• [DATA EXCERPTS]

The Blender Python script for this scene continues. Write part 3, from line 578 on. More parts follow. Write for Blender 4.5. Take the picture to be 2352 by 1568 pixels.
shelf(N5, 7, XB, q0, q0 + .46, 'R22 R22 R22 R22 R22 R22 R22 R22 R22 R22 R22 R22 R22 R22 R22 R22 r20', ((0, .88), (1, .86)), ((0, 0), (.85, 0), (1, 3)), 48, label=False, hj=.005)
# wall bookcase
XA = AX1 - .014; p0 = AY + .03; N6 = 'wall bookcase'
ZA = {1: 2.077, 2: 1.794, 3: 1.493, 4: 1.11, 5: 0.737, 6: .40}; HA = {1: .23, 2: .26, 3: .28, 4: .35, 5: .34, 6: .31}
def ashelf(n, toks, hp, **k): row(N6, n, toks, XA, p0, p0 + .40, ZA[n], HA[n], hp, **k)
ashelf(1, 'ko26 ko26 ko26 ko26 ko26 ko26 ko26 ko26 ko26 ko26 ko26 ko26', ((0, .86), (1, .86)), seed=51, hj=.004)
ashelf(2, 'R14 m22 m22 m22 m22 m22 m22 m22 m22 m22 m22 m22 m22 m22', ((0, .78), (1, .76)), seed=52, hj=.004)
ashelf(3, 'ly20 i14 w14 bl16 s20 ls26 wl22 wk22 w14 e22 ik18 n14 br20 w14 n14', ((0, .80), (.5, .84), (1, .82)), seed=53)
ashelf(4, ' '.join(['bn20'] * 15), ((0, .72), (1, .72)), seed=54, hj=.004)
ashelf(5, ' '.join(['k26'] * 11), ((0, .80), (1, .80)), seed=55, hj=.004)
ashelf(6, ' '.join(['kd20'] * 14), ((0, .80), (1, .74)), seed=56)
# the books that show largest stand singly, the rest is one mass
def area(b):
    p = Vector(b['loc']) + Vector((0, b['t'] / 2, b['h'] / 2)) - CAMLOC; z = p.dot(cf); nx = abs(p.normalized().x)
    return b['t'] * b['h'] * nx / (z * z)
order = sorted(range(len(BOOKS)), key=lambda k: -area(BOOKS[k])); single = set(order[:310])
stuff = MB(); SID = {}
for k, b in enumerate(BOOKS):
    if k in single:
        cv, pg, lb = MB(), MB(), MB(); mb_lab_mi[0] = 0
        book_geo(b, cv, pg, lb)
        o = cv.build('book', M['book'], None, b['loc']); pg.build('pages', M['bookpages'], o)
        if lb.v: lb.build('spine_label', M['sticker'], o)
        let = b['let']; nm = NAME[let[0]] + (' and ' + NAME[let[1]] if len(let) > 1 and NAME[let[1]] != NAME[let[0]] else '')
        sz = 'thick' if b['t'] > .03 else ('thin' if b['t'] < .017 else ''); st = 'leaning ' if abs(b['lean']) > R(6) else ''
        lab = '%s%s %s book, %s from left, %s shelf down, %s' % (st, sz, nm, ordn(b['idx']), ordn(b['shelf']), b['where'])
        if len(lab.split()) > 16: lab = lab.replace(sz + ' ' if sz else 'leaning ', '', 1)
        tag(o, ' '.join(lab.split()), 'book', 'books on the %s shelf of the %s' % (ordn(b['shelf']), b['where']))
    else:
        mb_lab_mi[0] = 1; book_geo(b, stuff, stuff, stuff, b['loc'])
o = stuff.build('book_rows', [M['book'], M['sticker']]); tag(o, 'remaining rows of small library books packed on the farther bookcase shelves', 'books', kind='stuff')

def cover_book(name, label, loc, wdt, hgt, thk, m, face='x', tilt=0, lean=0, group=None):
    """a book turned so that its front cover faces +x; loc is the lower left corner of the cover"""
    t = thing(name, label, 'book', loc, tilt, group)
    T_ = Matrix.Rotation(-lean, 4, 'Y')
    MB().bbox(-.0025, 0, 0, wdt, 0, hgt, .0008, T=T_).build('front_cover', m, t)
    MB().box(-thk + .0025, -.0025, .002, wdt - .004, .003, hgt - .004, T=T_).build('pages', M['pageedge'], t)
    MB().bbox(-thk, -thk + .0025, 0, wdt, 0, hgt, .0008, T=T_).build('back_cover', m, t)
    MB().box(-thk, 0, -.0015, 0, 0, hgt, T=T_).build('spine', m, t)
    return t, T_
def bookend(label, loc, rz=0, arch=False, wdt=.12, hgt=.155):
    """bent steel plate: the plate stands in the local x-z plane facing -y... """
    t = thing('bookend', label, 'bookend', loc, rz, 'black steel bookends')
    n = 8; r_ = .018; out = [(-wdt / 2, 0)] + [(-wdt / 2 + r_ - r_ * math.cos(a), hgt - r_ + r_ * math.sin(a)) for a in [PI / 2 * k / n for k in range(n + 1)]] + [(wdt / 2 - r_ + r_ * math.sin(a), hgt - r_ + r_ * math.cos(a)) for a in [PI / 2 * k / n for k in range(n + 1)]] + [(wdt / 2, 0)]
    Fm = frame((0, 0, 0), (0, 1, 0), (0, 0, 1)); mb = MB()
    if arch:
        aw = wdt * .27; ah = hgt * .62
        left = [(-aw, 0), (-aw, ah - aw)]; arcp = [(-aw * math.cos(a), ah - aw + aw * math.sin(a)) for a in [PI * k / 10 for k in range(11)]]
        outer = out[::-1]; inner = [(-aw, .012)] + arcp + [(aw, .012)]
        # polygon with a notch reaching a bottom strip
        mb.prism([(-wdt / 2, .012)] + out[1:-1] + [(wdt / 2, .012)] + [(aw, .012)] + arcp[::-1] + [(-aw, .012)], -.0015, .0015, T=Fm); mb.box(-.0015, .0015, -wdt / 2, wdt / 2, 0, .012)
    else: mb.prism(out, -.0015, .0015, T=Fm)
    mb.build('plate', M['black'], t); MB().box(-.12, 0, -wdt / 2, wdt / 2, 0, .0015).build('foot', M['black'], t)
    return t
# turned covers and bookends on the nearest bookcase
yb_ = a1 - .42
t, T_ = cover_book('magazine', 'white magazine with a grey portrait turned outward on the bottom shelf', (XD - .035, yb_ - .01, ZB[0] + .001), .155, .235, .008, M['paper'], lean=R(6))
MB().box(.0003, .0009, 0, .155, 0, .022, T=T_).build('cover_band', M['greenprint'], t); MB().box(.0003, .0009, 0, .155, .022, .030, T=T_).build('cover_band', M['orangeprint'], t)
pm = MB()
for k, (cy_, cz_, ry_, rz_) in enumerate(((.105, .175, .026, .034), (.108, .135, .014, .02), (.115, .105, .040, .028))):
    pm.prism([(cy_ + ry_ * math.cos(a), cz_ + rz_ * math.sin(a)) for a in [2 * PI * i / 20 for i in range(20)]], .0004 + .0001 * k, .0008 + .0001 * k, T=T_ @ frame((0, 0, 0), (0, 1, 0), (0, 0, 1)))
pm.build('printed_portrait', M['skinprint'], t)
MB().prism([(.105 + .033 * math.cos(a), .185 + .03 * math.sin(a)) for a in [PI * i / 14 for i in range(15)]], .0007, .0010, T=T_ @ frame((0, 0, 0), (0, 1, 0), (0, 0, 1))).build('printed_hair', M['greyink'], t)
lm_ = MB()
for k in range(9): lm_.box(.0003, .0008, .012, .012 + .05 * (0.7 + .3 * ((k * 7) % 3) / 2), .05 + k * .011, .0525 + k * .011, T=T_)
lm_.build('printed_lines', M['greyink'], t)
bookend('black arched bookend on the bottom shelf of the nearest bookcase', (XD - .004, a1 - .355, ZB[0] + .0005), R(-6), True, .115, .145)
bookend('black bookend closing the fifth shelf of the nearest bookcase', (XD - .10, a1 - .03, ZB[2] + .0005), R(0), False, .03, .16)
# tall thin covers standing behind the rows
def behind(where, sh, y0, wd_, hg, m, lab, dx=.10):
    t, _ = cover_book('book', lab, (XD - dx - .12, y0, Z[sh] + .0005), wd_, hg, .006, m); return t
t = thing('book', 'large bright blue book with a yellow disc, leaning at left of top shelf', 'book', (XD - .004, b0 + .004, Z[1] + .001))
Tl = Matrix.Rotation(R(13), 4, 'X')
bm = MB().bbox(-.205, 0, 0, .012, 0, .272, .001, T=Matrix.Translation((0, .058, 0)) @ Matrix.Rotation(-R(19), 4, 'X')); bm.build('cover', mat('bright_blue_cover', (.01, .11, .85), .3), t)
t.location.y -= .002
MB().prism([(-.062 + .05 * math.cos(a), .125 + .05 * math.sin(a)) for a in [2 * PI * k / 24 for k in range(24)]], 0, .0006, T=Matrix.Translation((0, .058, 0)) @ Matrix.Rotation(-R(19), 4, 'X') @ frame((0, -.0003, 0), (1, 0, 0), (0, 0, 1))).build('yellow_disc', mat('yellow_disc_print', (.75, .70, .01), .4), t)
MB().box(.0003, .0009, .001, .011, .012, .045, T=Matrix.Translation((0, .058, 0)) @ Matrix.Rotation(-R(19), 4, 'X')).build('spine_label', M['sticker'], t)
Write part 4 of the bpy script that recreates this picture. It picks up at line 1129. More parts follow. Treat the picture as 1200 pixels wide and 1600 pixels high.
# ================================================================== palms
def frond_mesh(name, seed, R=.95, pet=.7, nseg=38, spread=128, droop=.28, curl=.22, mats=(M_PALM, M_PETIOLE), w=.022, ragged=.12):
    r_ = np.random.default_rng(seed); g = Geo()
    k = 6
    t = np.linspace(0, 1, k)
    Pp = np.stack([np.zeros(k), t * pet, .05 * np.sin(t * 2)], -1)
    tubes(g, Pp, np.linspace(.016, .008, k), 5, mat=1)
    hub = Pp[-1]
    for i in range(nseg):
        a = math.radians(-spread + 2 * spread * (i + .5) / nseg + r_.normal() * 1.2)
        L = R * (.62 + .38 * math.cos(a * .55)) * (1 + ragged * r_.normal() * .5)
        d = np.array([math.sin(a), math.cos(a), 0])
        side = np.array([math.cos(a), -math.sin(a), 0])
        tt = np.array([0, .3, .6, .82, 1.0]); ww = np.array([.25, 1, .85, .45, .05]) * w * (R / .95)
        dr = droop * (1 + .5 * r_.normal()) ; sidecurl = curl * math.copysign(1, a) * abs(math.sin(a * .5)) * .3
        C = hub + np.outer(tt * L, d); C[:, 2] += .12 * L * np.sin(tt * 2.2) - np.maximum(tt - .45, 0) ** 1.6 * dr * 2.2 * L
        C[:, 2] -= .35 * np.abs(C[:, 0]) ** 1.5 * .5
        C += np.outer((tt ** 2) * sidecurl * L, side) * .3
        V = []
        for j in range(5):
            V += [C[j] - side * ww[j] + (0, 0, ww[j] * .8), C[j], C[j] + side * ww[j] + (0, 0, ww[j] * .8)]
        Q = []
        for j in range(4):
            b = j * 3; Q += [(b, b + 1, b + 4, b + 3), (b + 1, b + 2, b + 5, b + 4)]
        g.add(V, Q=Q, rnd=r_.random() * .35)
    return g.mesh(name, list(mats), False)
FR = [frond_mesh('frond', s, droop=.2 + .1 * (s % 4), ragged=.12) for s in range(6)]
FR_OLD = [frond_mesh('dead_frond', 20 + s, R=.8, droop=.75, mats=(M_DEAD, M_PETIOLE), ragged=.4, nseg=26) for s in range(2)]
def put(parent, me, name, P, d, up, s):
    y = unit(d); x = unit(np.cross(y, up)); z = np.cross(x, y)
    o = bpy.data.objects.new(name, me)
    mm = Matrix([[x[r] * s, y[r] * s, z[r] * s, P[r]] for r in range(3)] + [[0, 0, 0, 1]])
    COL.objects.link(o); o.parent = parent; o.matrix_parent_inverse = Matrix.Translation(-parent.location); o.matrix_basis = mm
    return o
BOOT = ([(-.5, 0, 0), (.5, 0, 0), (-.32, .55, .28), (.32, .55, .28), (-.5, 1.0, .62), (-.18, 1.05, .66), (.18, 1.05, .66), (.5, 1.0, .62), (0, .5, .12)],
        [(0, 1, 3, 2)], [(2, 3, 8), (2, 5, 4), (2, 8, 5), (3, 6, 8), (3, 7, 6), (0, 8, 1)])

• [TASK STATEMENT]
How many of the lines above include the string "that"? Reply with the number by itself.

• [EXERCISE RESULT]
3